Der Werwolf: the Annals of Veight, Vol. 3

By Hyougetsu and Nishi(E)da. Released in Japan by Earth Star Entertainment. Released in North America by J-Novel Club. Translated by Ningen.

The author described this as being a “slow” volume, which is a bit of a stretch given that one third of the way in our heroes are fighting a kraken. The plot of this book is essentially “Veight goes around to the rest of the Southern Territories and convinces them to join forces”. One area has the aforementioned kraken that needs to be taken out. Another, a town made of labyrinths designed to trap enemies, is already being targeted by the villainous Senate, and Veight and company have to convince people that a) they’re not responsible for the assassination of the ruler, and b) stop all the assassins who are. Fortunately he has help from a number of old friends as well as a new character, Parker, who is… well, he’s Brook from One Piece. Though he can at least disguise himself as “not a skeleton”. The puns, unfortunately, are still there. That said, does Veight even need help?

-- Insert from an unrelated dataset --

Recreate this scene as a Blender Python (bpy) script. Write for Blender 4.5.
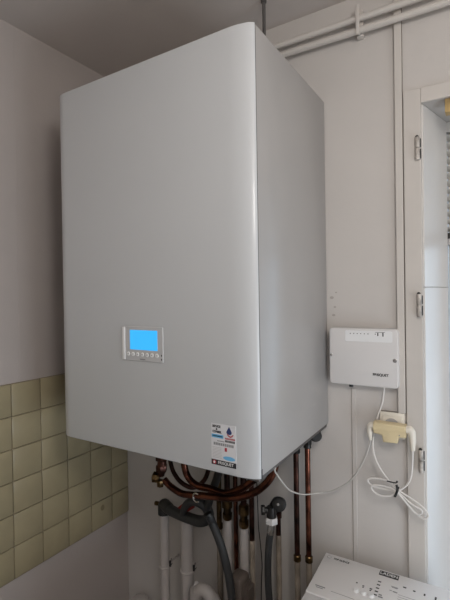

Veight continues to be the best reason to read these books. We’re used to harem protagonists that are clueless about the girls who like them, but Der Werwolf has little to no romance as of yet, so with Veight it’s more “he is unaware of his nature”. It’s not clear if he’s doing this deliberately to avoid the issue or not, but Veight’s tendency to pick the most dangerous solution has been noticed by most of his subordinates, and they aren’t very happy. It’s especially funny when he chastises others for the exact same thing, and is somewhat amazed when called out on it. To be fair, Veight probably COULD take out everything that goes against him by himself. We see more of his ludicrous “I can use magic and am also a werwolf” combos here, and they’re enough to get an enemy army to run away in fear.

The rest of the characters are not as good as Veight, sadly. I’d mentioned Parker was Brook from One Piece, and am wondering if “undead skeleton + puns” is a thing in Japan. There’s also a viceroy who decides, to make himself stand out, to act flamboyantly gay, and all the little stereotypical tick boxes are checked there, but fortunately he only shows up near the end. And we also get a glimpse of the Senate, which seems evenly divided between “evil” and “stupid AND evil”. Probably the best new character was Shatina, the daughter of the murdered viceroy, who starts off as a terrified teenager but, by the end of the book, has to be talked down from turning her city into a tool to get monstrous revenge on all those who have wronged her. The author would seem to agree, as the short story after the main book has her and Firnir, the centaur girl, bonding as they explore the underground labyrinth below Shatina’s own labyrinth of a city.

Der Werwolf’s most impressive feature continues to be its readability – you never get bogged down in prose the way you do in so many other light novels. I look forward to seeing more of Veight being ridiculously overpowered and totally unaware of it.